** Start **
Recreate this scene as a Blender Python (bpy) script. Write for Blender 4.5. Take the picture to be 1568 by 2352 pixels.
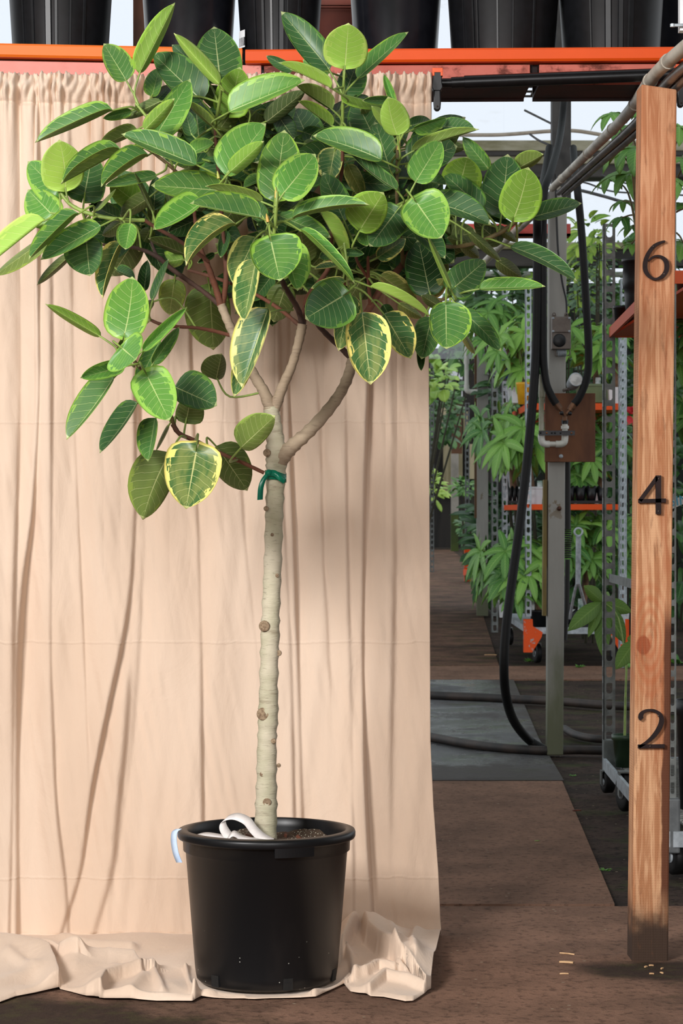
import bpy, bmesh, math, random
import numpy as np
from mathutils import Vector, Matrix
random.seed(7); np.random.seed(7)
for o in list(bpy.data.objects): bpy.data.objects.remove(o)
SC = bpy.context.scene; COL = SC.collection

# ------------------------------------------------------------------ camera, world, lamps, exposure
F = 5200.0; CAMH = 1.17; CX, CY = 784.0, 1176.0
cd = bpy.data.cameras.new('camera'); cam = bpy.data.objects.new('camera', cd); COL.objects.link(cam)
cd.sensor_fit = 'VERTICAL'; cd.sensor_height = 36.0; cd.lens = 36.0*F/2352.0
cam.location = (0, 0, CAMH); cam.rotation_euler = (math.pi/2, 0, 0)
cd.clip_start = 0.1; cd.clip_end = 400
cd.dof.use_dof = True; cd.dof.focus_distance = 5.6; cd.dof.aperture_fstop = 20
SC.camera = cam
W = bpy.data.worlds.new('sky'); SC.world = W; W.use_nodes = True
bg = W.node_tree.nodes['Background']; bg.inputs[0].default_value = (0.93, 0.97, 1.0, 1); bg.inputs[1].default_value = 1.08
def area(name, loc, target, size, power, color=(1, 1, 1), sy=None):
    l = bpy.data.lights.new(name, 'AREA'); l.shape = 'RECTANGLE'; l.size = size; l.size_y = sy or size
    l.energy = power; l.color = color
    o = bpy.data.objects.new(name, l); COL.objects.link(o); o.location = loc
    o.rotation_euler = (Vector(target)-Vector(loc)).to_track_quat('-Z', 'Y').to_euler(); return o
area('key_softbox', (-2.7, 1.0, 3.1), (0.2, 5.8, 1.2), 1.4, 470, (1.0, 0.98, 0.965))
area('front_fill', (0.6, -0.6, 2.4), (0.4, 6.0, 1.0), 1.8, 150, (1.0, 0.985, 0.975))  # unseen fill lamp added to brighten the front
VS = SC.view_settings; VS.view_transform = 'Standard'; VS.look = 'None'; VS.gamma = 1.0; VS.use_curve_mapping = False; VS.exposure = 0.0

# ------------------------------------------------------------------ helpers
def P(x, y, Y):                      # photo pixel + depth -> world point
    return Vector(((x-CX)/F*Y, Y, CAMH-(y-CY)/F*Y))
def FL(x, y, h=0.0):                 # photo pixel on the floor
    return Vector(((x-CX)/F*(F*CAMH/(y-CY)), F*CAMH/(y-CY), h))
def S(r, g, b):
    f = lambda c: (c/255/12.92 if c <= 10.31 else ((c/255+0.055)/1.055)**2.4)
    return (f(r), f(g), f(b), 1.0)

class MB:
    """collects shapes into one mesh"""
    def __init__(s): s.v = []; s.f = []; s.m = []; s.sm = []; s.cur = 0
    def add(s, vs, fs, smooth=False):
        n = len(s.v); s.v += [tuple(v) for v in vs]
        for f in fs: s.f.append(tuple(i+n for i in f)); s.m.append(s.cur); s.sm.append(smooth)
    def box(s, x0, x1, y0, y1, z0, z1):
        s.add([(x, y, z) for z in (z0, z1) for y in (y0, y1) for x in (x0, x1)],
              [(0, 2, 3, 1), (4, 5, 7, 6), (0, 1, 5, 4), (2, 6, 7, 3), (0, 4, 6, 2), (1, 3, 7, 5)])
    def hexa(s, a, b, smooth=False):  # two quads of 4 points
        s.add(list(a)+list(b), [(3, 2, 1, 0), (4, 5, 6, 7), (0, 1, 5, 4), (1, 2, 6, 5), (2, 3, 7, 6), (3, 0, 4, 7)], smooth)
    def bar(s, a, b, w, h, up=(0, 0, 1)):
        a, b = Vector(a), Vector(b); d = (b-a).normalized(); u = Vector(up)
        if abs(d.dot(u)) > .95: u = Vector((0, 1, 0))
        r = d.cross(u).normalized(); u = r.cross(d)
        q = lambda p: [p-r*w/2-u*h/2, p+r*w/2-u*h/2, p+r*w/2+u*h/2, p-r*w/2+u*h/2]
        s.hexa(q(a), q(b))
    def tube(s, pts, rad, n=10, smooth_path=0, caps=True):
        pts = [Vector(p) for p in pts]
        rad = list(rad) if hasattr(rad, '__len__') else [rad]*len(pts)
        if smooth_path: pts, rad = catmull(pts, rad, smooth_path)
        vs = []; N = None
        for i, p in enumerate(pts):
            t = (pts[min(i+1, len(pts)-1)]-pts[max(i-1, 0)]).normalized()
            if N is None:
                N = t.orthogonal().normalized()
            else:
                N = (N-t*N.dot(t)); N = N.normalized() if N.length > 1e-6 else t.orthogonal().normalized()
            B = t.cross(N)
            for k in range(n):
                a = 2*math.pi*k/n; vs.append(p+(N*math.cos(a)+B*math.sin(a))*rad[i])
        fs = [(i*n+k, i*n+(k+1) % n, (i+1)*n+(k+1) % n, (i+1)*n+k) for i in range(len(pts)-1) for k in range(n)]
        s.add(vs, fs, True)
        if caps:
            s.add(vs[:n][::-1], [tuple(range(n))]); s.add(vs[-n:], [tuple(range(n))])
    def lathe(s, prof, c=(0, 0, 0), n=48, axis='Z', close=False):
        vs = []
        for r, z in prof:
            for k in range(n):
                a = 2*math.pi*k/n
                q = (r*math.cos(a), r*math.sin(a), z)
                if axis == 'Y': q = (q[0], q[2], q[1])
                if axis == 'X': q = (q[2], q[0], q[1])
                vs.append((c[0]+q[0], c[1]+q[1], c[2]+q[2]))
        m = len(prof)
        fs = [(i*n+k, i*n+(k+1) % n, (i+1)*n+(k+1) % n, (i+1)*n+k) for i in range(m-1) for k in range(n)]
        s.add(vs, fs, True)
    def build(s, name, mats, parent=None, bevel=0.0, uv=None):
        me = bpy.data.meshes.new(name); me.from_pydata(s.v, [], s.f)
        for m in (mats if isinstance(mats, (list, tuple)) else [mats]): me.materials.append(m)
        me.polygons.foreach_set('material_index', s.m); me.polygons.foreach_set('use_smooth', s.sm)
        me.update()
        o = bpy.data.objects.new(name, me); COL.objects.link(o)
        if parent: o.parent = parent; o.matrix_parent_inverse = Matrix.Translation(-parent.location)
        if bevel:
            b = o.modifiers.new('bevel', 'BEVEL'); b.width = bevel; b.segments = 2; b.limit_method = 'ANGLE'; b.angle_limit = 0.7
            b.harden_normals = False
        return o
def catmull(pts, rad, k):
    P_ = []; R_ = []; n = len(pts)
    for i in range(n-1):
        p0, p1, p2, p3 = pts[max(i-1, 0)], pts[i], pts[i+1], pts[min(i+2, n-1)]
        for j in range(k):
            t = j/k; t2 = t*t; t3 = t2*t
            P_.append(0.5*((2*p1)+(p2-p0)*t+(2*p0-5*p1+4*p2-p3)*t2+(3*p1-p0-3*p2+p3)*t3))
            R_.append(rad[i]*(1-t)+rad[i+1]*t)
    P_.append(pts[-1]); R_.append(rad[-1]); return P_, R_
def thing(name, loc, label, cat, group=None):
    o = bpy.data.objects.new(name, None); COL.objects.link(o); o.location = loc; o.empty_display_size = .1
    return tag(o, label, cat, group)
def tag(o, label, cat, group=None, kind=None):
    o['label'] = label; o['category'] = cat
    if group: o['group'] = group
    if kind: o['kind'] = kind
    return o
def struct(o):
    o['kind'] = 'structure'; return o
def copy_tree(o, parent=None):
    c = o.copy(); COL.objects.link(c)
    if parent: c.parent = parent
    for ch in o.children: copy_tree(ch, c)
    return c

# ------------------------------------------------------------------ materials
class NT:
    def __init__(s, name):
        s.mat = bpy.data.materials.new(name); s.mat.use_nodes = True; s.t = s.mat.node_tree
        s.b = s.t.nodes['Principled BSDF']; s.out = s.t.nodes['Material Output']
    def n(s, typ, **kw):
        x = s.t.nodes.new(typ)
        for k, v in kw.items(): setattr(x, k, v)
        return x
    def l(s, a, b): s.t.links.new(a, b)
    def val(s, sock, v):
        if hasattr(v, 'links') or isinstance(v, bpy.types.NodeSocket): s.l(v, sock)
        else: sock.default_value = v
    def math(s, op, a, b=0.0, c=0.0, clamp=False):
        x = s.n('ShaderNodeMath', operation=op); x.use_clamp = clamp
        s.val(x.inputs[0], a); s.val(x.inputs[1], b); s.val(x.inputs[2], c); return x.outputs[0]
    def mix(s, f, a, b, mode='MIX'):
        x = s.n('ShaderNodeMix', data_type='RGBA', blend_type=mode)
        s.val(x.inputs[0], f); s.val(x.inputs[6], a); s.val(x.inputs[7], b); return x.outputs[2]
    def step(s, v, lo, hi):
        x = s.n('ShaderNodeMapRange', interpolation_type='SMOOTHSTEP'); s.val(x.inputs[0], v)
        s.val(x.inputs[1], lo); s.val(x.inputs[2], hi); return x.outputs[0]
    def obj(s): return s.n('ShaderNodeTexCoord').outputs['Object']
    def geo(s): return s.n('ShaderNodeNewGeometry').outputs['Position']
    def scale(s, vec, sc):
        x = s.n('ShaderNodeMapping'); s.l(vec, x.inputs[0]); x.inputs['Scale'].default_value = sc; return x.outputs[0]
    def noise(s, vec, scale, detail=3.0, rough=0.55, dist=0.0):
        x = s.n('ShaderNodeTexNoise'); s.l(vec, x.inputs['Vector']); x.inputs['Scale'].default_value = scale
        x.inputs['Detail'].default_value = detail; x.inputs['Roughness'].default_value = rough; x.inputs['Distortion'].default_value = dist
        return x.outputs[0]
    def vor(s, vec, scale, feat='F1'):
        x = s.n('ShaderNodeTexVoronoi', feature=feat); s.l(vec, x.inputs['Vector']); x.inputs['Scale'].default_value = scale
        return x.outputs['Distance']
    def bump(s, h, strength, dist=0.01):
        x = s.n('ShaderNodeBump'); x.inputs['Strength'].default_value = strength; x.inputs['Distance'].default_value = dist
        s.l(h, x.inputs['Height']); s.l(x.outputs[0], s.b.inputs['Normal'])
    def set(s, col=None, rough=None, metal=None, spec=None):
        if col is not None: s.val(s.b.inputs['Base Color'], col)
        if rough is not None: s.val(s.b.inputs['Roughness'], rough)
        if metal is not None: s.val(s.b.inputs['Metallic'], metal)
        if spec is not None: s.val(s.b.inputs['Specular IOR Level'], spec)
        return s.mat
def plain(name, a, b=None, scale=8, rough=.5, metal=0, bump=0, spec=.5, stretch=(1, 1, 1)):
    t = NT(name); v = t.scale(t.geo(), stretch)
    n = t.noise(v, scale, 5, .6)
    b = b or tuple(c*.7 for c in a[:3])+(1,)
    t.set(t.mix(t.step(n, .35, .68), a, b), rough, metal, spec)
    if bump: t.bump(n, bump, .01)
    return t.mat
def wornpaint(name, a, rust, lo=.6, hi=.68, scale=9, rough=.45, stretch=(1, 1, 1)):
    t = NT(name); v = t.scale(t.geo(), stretch)
    n = t.noise(v, scale, 6, .65); n2 = t.noise(v, scale*.35, 3)
    m = t.step(t.math('ADD', t.math('MULTIPLY', n, .7), t.math('MULTIPLY', n2, .35)), lo, hi)
    a2 = tuple(c*.82 for c in a[:3])+(1,)
    t.set(t.mix(m, t.mix(n, a, a2), rust), rough, spec=.25)
    t.bump(n, .1, .003); return t.mat
BLACK = plain('black_plastic', S(20, 21, 24), S(14, 15, 17), 30, .4, spec=.4)
RUBBER = plain('black_rubber', S(11, 11, 12), S(18, 17, 17), 20, .55, spec=.25)
GALV = plain('galvanised_steel', S(178, 186, 192), S(142, 150, 156), 25, .5, .25)
GALVD = plain('dull_steel', S(122, 126, 124), S(92, 96, 94), 22, .55, .2)
ORANGE = wornpaint('orange_paint', S(232, 84, 20), S(110, 45, 22), .68, .76)
PVC = plain('white_pvc', S(214, 214, 208), S(190, 190, 180), 12, .35)
WHITEP = plain('white_plastic', S(220, 222, 224), S(200, 203, 208), 10, .4)
GREENP = plain('green_plastic', S(52, 78, 54), S(40, 62, 44), 10, .4)
SAGEP = plain('sage_plastic', S(110, 132, 92), S(96, 118, 82), 10, .5)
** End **
Exercise task: In the lines above, find each one with "scene" and list it.

Answer below:
Recreate this scene as a Blender Python (bpy) script. Write for Blender 4.5. Take the picture to be 1568 by 2352 pixels.
SC = bpy.context.scene; COL = SC.collection